IV. LECTURES ET COMMENTAIRES

L'Enfant maudit est l'un de ses nombreux textes limites, aux marges de La Comédie humaine, mais qui lui appartiennent en profondeur. Un texte piégé en quelque sorte, à la fois conte de terreur et écrit mystique, qui ne se laisse pas réduire à une seule lecture. La nouvelle évolue par étapes d'un projet de roman historique vers la pure étude philosophique, en fonction de la destinée de deux amants séraphiques. L'œuvre est donc, paradoxalement, tout à fait dans la mouvance de Louis Lambert et de Séraphîta, et donc, pour son auteur, l'occasion des plus intimes méditations sur les drames secrets des familles, et surtout d'une rêverie philosophique sur l'union du physique et du moral et le travail inconscient de la pensée. Etienne n'a-t-il pas été conçu, imaginairement, par le dernier regard de l'« amant », qui « darda toute sa vie » ainsi, à l'infortunée Jeanne-Étienne devient peu à peu illégitime, au point de ressembler au fiancé mythique. Dès l'âge de 18 mois la terreur que lui inspire son père le rejette ver une union exclusive et quasi incestueuse à sa mère. Il vit régressivement en symbiose avec la nature.
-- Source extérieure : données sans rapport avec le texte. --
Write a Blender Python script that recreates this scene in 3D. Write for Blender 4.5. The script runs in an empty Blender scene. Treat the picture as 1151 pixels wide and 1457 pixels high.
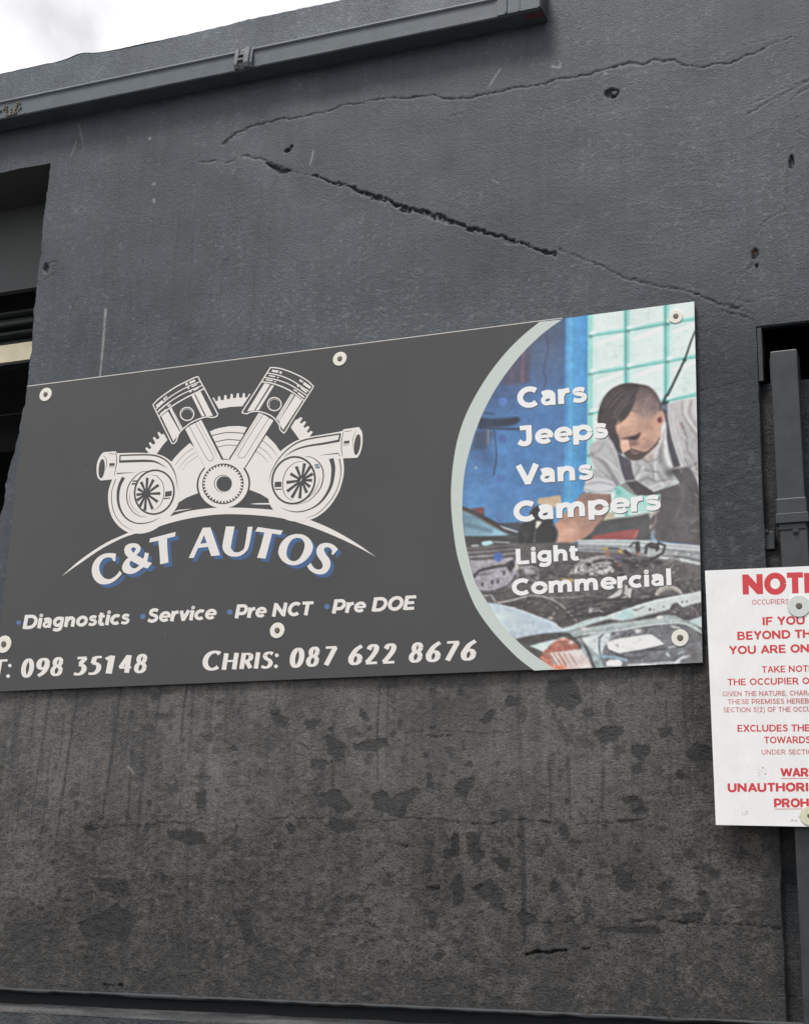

Lui et Gabrielle, petite fille de prostituée et créature angélique, « la perle brisée », accomplissent en somme le couple androgyne, corps et âmes mêlés : « Ils réalisèrent le délicieux rêve de Platon, il n'y avait qu'un être divinisé ». Il reste que le provocant et frénétique « Je vous épouserai, moi ! » du vieux père, devant les corps des jeunes gens, n'en finit par de retentir à l'oreille du lecteur.